A more telling question, which I don't get often enough, is how to deal with gay teens. And this is, indeed, an extremely difficult problem for anyone with respect for traditional ideas of modesty and sexual restraint. I refer a lot of the time to an "irreducible core" of gays who cannot be otherwise; this is deliberate, because I think there is a larger "penumbra" of individuals whose sexuality is more complicated. All of what I've been saying about accommodations for homosexuality is predicated on the notion that we can identify this core of individuals, and make a home for them, while still making it clear to everyone that there is a moral norm that they should properly conform to, to the best of their ability. But the process of identification is far from easy, and raises a whole host of problems. The "questioning" teen has been the wedge for the introduction of a thoroughly radical sexual program into secondary and even primary education, a program that actively encourages promiscuity and experimentation with different "sexualities." Conservatives need to do more than point out how terrible this program is (which they do); they need to come up with an alternative way of talking about these matters - even if we agree that they properly should not be discussed in school, at least not in ordinary classes and certainly not in primary schools.

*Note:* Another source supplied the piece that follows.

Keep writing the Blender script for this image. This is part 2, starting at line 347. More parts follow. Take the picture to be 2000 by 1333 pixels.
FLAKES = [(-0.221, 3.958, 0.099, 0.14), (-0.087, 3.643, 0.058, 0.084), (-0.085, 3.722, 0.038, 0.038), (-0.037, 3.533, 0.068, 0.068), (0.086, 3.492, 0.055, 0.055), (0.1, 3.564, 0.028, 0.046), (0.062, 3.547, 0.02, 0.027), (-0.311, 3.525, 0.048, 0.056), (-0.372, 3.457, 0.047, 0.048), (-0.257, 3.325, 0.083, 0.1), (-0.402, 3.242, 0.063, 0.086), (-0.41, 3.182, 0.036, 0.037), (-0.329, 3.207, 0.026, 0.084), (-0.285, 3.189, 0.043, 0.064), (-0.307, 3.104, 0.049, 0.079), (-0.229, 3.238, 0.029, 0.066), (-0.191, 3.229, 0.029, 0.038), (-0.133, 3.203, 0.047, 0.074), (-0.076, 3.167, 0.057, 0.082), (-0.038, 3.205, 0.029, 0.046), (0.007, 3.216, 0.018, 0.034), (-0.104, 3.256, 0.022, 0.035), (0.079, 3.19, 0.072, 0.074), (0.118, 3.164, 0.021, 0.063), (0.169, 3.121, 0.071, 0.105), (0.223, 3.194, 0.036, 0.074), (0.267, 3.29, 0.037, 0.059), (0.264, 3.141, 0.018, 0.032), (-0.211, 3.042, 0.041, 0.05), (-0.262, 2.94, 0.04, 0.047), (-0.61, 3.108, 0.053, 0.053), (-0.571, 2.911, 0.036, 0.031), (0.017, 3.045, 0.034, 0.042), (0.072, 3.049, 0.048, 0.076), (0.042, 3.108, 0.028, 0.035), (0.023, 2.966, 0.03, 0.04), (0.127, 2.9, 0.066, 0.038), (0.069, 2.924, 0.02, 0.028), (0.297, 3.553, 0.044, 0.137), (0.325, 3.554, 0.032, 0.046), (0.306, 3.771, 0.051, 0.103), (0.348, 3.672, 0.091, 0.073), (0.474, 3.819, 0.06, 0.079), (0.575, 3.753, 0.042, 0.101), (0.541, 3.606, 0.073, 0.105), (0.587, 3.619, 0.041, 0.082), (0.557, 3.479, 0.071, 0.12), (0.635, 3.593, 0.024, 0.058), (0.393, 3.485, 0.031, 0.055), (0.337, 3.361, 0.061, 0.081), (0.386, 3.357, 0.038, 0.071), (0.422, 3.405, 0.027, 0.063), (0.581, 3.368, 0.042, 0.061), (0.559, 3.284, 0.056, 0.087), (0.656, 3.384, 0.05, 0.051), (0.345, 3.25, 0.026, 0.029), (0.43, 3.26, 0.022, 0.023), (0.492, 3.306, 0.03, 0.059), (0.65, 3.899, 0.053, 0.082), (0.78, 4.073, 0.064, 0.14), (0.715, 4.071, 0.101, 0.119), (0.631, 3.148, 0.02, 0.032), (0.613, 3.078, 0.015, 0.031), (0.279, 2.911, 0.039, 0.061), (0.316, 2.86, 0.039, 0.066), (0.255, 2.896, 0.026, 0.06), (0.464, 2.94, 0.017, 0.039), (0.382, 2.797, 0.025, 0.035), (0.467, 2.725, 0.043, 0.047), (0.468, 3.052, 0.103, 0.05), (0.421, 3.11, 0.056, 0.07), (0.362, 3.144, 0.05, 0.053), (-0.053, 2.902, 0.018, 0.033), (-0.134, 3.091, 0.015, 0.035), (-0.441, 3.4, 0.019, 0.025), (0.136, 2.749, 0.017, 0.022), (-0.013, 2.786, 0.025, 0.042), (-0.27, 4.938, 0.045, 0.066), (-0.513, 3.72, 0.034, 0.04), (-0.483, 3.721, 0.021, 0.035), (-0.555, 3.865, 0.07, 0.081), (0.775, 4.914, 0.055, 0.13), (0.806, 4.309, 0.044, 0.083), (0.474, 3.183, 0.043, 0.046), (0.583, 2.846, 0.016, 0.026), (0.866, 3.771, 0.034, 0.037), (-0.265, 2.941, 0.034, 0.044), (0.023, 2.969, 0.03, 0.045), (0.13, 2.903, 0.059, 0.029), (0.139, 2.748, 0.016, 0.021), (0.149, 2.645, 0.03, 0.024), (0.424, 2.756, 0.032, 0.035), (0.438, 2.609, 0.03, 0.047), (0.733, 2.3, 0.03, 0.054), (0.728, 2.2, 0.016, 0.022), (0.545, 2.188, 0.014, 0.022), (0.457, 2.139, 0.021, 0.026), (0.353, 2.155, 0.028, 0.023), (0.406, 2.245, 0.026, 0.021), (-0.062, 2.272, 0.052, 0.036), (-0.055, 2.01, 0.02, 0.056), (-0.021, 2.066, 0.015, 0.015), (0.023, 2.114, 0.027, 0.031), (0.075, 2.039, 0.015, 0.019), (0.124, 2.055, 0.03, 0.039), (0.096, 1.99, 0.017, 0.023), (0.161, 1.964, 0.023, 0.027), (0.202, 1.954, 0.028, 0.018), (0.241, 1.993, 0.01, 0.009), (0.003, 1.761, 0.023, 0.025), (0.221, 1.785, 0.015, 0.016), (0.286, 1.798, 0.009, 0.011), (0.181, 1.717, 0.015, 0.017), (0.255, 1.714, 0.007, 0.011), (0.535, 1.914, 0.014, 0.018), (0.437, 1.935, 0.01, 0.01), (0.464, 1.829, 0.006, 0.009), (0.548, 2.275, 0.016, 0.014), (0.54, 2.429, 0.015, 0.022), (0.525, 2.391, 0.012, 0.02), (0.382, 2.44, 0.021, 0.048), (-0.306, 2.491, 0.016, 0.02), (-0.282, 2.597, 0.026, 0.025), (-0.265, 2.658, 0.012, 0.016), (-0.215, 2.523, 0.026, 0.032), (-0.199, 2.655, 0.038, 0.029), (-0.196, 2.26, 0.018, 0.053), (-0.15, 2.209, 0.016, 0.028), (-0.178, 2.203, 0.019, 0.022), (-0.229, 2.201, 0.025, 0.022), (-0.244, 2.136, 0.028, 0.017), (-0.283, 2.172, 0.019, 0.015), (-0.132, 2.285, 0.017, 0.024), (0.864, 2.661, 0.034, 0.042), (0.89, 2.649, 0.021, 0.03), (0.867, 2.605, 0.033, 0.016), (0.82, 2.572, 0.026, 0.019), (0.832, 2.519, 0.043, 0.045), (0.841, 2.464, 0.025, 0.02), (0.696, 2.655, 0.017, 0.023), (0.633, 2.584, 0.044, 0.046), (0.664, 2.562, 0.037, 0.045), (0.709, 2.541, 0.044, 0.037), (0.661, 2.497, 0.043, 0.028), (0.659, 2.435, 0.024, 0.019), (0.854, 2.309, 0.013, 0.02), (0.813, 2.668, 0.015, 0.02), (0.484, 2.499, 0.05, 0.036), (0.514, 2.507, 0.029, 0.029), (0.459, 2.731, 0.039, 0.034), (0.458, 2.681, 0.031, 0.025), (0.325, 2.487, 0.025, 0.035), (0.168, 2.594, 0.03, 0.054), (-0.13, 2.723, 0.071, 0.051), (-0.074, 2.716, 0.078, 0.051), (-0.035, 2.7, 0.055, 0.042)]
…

I don't pretend I have this stuff all figured out. This is a vexing question. I've definitely moved to the right on this whole question over time in terms of my attitude, a function of (mostly) becoming a father, thinking harder about the topic, and being confronted very specifically with the idea of gay marriage. But I don't think my fundamental positions have changed all that much. I used to think, and still do think, that gay people have to have a place in society, and a place in Judaism. I still think that to have no sexual life is a sad thing, and I'm not willing to condemn someone to that. I don't have a problem with the idea of a gay rabbi. (I don't have an opinion about gay priests or ministers; not my religion, not my business.) I never thought about gay marriage until it became a realistic possibility, and having thought about it I am strongly against it. I still think that gay adoption is more problematic than adoption by a traditional family, but less problematic than adoption by singletons, and that divorce has caused far more harm to children than gay parenting ever could. I have real trouble with people who divorce their spouses for reasons other than real abuse or betrayal; here, too, the stories I know of gay marrieds who divorced fall somewhere in the middle between the more and less justified divorce stories. I did not, and do not, think gay is "just as good" as straight any more than I think deaf is just as good as hearing. But you will be hard-pressed to find someone who advocates persecution of the deaf or wants them to shut up about their problems. I thought, and still think, that conservatives have to address homosexuality on terms other than simply "go away" or they will lose the argument - and much else besides.